Posted March. 22, 2006 03:12,   


Former police chief Huh Jun-young said that it was very hard for law enforcement authorities to bring violent protesters to justice because officials at Cheong Wa Dae, who were once student activists themselves, sided with the demonstrators.

After he retired in the middle of his term after taking responsibility for the recent deaths of farmers in a street protest, he said in an interview for Shindonga”s April edition that when the police arrested leaders of protests against the U.S. for two middle school girls killed by U.S. soldiers, many presidential secretaries told him to set them free as early as possible (Huh was secretary for security at the time).
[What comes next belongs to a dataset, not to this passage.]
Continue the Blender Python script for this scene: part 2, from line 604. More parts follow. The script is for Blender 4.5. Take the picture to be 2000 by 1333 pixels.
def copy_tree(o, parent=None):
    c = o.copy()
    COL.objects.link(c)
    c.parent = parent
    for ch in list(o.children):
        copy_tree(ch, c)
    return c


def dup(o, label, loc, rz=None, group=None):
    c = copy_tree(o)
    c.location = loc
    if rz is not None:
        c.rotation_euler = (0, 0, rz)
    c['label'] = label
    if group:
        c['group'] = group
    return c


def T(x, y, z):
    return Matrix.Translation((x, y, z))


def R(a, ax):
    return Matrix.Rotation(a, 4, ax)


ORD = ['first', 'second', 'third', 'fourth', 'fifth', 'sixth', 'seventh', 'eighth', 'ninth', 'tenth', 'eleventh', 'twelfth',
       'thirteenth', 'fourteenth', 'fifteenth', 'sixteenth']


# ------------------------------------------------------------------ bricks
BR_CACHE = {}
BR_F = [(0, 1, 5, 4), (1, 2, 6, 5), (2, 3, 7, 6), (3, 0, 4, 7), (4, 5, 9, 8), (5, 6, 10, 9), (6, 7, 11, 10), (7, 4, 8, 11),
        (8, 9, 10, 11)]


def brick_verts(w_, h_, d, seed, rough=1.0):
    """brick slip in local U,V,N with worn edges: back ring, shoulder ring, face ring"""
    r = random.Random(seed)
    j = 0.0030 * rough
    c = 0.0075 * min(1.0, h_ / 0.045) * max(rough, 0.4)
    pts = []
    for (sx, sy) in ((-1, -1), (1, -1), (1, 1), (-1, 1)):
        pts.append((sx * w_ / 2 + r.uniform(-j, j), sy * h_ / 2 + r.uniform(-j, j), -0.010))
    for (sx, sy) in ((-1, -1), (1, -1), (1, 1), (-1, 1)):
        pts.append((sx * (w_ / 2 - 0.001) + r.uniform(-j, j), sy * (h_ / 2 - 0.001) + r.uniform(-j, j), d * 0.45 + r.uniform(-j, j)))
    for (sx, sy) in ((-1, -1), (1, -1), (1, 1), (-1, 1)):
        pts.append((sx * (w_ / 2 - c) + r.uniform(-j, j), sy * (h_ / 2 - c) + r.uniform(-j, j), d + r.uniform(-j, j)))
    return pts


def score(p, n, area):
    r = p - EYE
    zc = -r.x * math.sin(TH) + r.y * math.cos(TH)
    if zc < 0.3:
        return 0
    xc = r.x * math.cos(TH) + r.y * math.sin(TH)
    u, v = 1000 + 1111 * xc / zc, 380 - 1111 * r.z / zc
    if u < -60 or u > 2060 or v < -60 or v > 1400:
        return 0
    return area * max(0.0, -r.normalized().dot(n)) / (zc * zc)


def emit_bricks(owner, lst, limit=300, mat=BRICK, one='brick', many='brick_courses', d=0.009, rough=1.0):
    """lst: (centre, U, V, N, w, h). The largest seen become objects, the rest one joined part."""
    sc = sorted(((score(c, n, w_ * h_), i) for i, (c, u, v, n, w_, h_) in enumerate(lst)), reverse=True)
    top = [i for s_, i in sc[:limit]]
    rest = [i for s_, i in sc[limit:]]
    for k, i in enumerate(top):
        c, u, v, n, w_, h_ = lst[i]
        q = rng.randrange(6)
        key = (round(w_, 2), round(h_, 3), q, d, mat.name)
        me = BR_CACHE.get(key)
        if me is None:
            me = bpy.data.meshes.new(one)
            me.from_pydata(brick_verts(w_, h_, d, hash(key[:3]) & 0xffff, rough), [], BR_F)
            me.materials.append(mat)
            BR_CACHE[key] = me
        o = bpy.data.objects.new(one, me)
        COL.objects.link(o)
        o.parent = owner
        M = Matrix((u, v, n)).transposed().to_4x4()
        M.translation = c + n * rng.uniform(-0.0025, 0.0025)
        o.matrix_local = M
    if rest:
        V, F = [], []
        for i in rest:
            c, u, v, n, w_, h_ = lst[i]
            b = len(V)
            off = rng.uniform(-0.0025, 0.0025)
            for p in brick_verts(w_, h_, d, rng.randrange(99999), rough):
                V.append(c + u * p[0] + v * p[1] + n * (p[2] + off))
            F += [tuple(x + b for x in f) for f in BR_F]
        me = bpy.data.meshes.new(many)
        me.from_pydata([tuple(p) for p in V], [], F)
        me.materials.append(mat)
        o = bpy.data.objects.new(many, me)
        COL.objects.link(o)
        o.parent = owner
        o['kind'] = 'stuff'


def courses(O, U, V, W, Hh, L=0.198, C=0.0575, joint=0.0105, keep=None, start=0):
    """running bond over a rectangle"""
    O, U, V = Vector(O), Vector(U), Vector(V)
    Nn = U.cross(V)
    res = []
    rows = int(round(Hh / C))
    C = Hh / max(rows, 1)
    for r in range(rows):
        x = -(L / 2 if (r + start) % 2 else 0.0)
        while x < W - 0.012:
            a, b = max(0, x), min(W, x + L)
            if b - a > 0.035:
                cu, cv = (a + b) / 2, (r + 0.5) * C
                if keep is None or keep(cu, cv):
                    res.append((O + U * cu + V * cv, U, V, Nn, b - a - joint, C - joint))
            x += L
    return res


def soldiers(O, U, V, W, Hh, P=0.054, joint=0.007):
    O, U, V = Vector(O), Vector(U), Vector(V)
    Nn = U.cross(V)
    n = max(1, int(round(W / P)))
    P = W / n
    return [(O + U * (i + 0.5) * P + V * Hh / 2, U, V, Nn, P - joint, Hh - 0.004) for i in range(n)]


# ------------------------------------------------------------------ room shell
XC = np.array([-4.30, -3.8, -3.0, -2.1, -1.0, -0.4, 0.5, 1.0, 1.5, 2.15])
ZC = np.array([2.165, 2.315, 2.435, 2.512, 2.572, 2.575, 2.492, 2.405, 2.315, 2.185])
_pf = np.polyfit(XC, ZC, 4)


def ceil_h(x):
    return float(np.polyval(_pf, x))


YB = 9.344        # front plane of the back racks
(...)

The attitude of presidential secretaries toward illegal violent demonstrators is shocking.

As to why the authority of law enforcement agency has stayed weak, Huh said, “To say it bluntly, former student activists have considered the police to be their enemy for their entire lives. This mentality should have disappeared by now as our society has become a democratic one. But these people still stick to the old mindset, resisting law enforcement.” These remarks pinpoint the core of the problem. He explained that presidential secretaries continue to deal with those who violate laws with the mindset of “student activists.”
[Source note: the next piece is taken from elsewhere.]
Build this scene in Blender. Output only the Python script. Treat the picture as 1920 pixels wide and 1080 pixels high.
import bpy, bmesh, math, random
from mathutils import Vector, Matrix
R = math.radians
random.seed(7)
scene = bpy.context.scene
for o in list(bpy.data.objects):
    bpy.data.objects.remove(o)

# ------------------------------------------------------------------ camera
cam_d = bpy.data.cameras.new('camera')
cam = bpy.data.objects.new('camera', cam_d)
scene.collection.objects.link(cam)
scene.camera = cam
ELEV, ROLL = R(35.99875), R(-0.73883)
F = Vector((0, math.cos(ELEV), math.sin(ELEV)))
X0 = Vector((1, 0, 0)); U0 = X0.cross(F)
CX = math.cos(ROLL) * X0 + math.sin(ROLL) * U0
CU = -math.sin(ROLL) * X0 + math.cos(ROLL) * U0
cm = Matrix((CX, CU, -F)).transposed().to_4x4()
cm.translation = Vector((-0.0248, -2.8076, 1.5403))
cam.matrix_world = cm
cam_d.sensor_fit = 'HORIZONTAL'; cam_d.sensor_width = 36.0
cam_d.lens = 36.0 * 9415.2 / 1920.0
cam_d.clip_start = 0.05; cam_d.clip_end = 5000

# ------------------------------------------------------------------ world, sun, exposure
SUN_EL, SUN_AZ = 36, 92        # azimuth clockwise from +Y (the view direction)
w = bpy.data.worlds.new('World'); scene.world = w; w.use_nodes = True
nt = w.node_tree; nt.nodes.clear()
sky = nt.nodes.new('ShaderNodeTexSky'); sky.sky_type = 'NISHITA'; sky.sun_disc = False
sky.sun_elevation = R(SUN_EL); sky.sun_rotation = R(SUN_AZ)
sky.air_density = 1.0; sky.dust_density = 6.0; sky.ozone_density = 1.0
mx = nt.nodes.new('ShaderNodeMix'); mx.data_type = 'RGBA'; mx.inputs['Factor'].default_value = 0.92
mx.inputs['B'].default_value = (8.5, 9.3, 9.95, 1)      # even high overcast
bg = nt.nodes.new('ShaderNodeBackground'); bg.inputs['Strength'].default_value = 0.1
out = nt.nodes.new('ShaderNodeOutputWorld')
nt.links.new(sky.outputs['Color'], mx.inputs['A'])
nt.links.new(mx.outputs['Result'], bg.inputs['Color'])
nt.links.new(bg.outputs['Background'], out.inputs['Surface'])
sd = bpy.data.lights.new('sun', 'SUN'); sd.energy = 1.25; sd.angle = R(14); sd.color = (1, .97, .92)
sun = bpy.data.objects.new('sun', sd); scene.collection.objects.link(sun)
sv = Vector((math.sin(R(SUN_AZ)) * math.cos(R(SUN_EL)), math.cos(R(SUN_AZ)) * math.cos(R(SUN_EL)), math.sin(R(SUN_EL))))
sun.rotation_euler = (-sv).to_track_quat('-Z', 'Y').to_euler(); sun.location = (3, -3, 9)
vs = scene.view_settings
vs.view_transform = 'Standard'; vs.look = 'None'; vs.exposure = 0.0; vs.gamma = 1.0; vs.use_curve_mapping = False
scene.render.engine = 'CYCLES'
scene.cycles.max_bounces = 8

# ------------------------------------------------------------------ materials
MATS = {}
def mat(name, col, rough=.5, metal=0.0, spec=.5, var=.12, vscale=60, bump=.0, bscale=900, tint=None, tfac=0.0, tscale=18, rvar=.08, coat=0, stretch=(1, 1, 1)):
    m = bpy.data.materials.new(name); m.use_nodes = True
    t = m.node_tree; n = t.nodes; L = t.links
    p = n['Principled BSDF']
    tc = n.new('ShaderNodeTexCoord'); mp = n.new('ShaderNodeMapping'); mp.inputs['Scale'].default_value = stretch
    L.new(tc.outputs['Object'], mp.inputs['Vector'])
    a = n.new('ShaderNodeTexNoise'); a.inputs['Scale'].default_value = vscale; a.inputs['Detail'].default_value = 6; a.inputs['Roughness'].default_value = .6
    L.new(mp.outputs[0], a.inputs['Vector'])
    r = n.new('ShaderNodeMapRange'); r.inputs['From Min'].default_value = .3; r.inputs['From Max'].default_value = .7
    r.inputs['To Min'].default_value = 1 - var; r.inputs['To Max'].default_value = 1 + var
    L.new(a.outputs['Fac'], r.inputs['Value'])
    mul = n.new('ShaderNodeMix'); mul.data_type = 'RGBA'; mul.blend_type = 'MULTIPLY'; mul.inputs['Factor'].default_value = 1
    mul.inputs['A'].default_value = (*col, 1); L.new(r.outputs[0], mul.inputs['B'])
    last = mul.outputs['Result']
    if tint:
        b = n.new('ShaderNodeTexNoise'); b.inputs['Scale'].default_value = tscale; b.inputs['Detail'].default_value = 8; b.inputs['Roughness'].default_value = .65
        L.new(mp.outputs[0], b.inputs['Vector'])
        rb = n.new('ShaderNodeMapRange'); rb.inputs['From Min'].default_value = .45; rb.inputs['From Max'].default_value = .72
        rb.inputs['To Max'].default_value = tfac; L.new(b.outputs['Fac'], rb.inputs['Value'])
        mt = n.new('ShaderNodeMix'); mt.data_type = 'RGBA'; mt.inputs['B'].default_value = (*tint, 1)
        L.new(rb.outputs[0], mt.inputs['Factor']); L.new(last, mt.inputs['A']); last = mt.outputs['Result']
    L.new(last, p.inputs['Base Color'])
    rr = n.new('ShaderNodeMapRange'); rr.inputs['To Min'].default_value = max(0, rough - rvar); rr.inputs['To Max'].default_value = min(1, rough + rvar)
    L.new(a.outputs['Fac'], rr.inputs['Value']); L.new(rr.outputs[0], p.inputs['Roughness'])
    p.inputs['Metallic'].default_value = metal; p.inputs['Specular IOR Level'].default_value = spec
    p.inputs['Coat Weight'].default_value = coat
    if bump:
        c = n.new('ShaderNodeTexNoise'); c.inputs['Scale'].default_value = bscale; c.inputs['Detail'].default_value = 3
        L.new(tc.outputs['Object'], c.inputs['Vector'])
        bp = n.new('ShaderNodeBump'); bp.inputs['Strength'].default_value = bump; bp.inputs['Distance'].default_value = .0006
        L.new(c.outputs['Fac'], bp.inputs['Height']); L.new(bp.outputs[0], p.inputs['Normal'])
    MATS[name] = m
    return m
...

Huh said, “It was quite frustrating to find that the activists had direct connections to Cheong Wa Dae.” He added that even when the police tried to negotiate with the protestors, they were told, “We have direct connections to Cheong Wa Dae.”

Through the process, the voice of activists has been amplified. His testimony shows that it is officials in Cheong Wa Dae who have patronized violent agitators who cause great inconveniences for the public by making noise, blocking streets, and often wielding deadly weapons.

Even when many riot police officers are injured by violent protesters throwing petrol bombs and stones, and brandishing iron pipes and bamboo spears, the instigators of the violence are not likely to be punished. It turns out that such weak law enforcement is the root cause of the persisting culture of violent demonstration, and student activists-turned presidential secretaries are behind the violent protestors.

Instead of empowering law enforcement authorities to create a culture of peaceful protest in society, Cheong Wa Dae sacked the police chief to please the Democratic Labor Party and activists, as well as to save the face of the president. In a nutshell, as long as the presidential officials” old mindset persists, Korea’s violent demonstration culture is unlikely to disappear.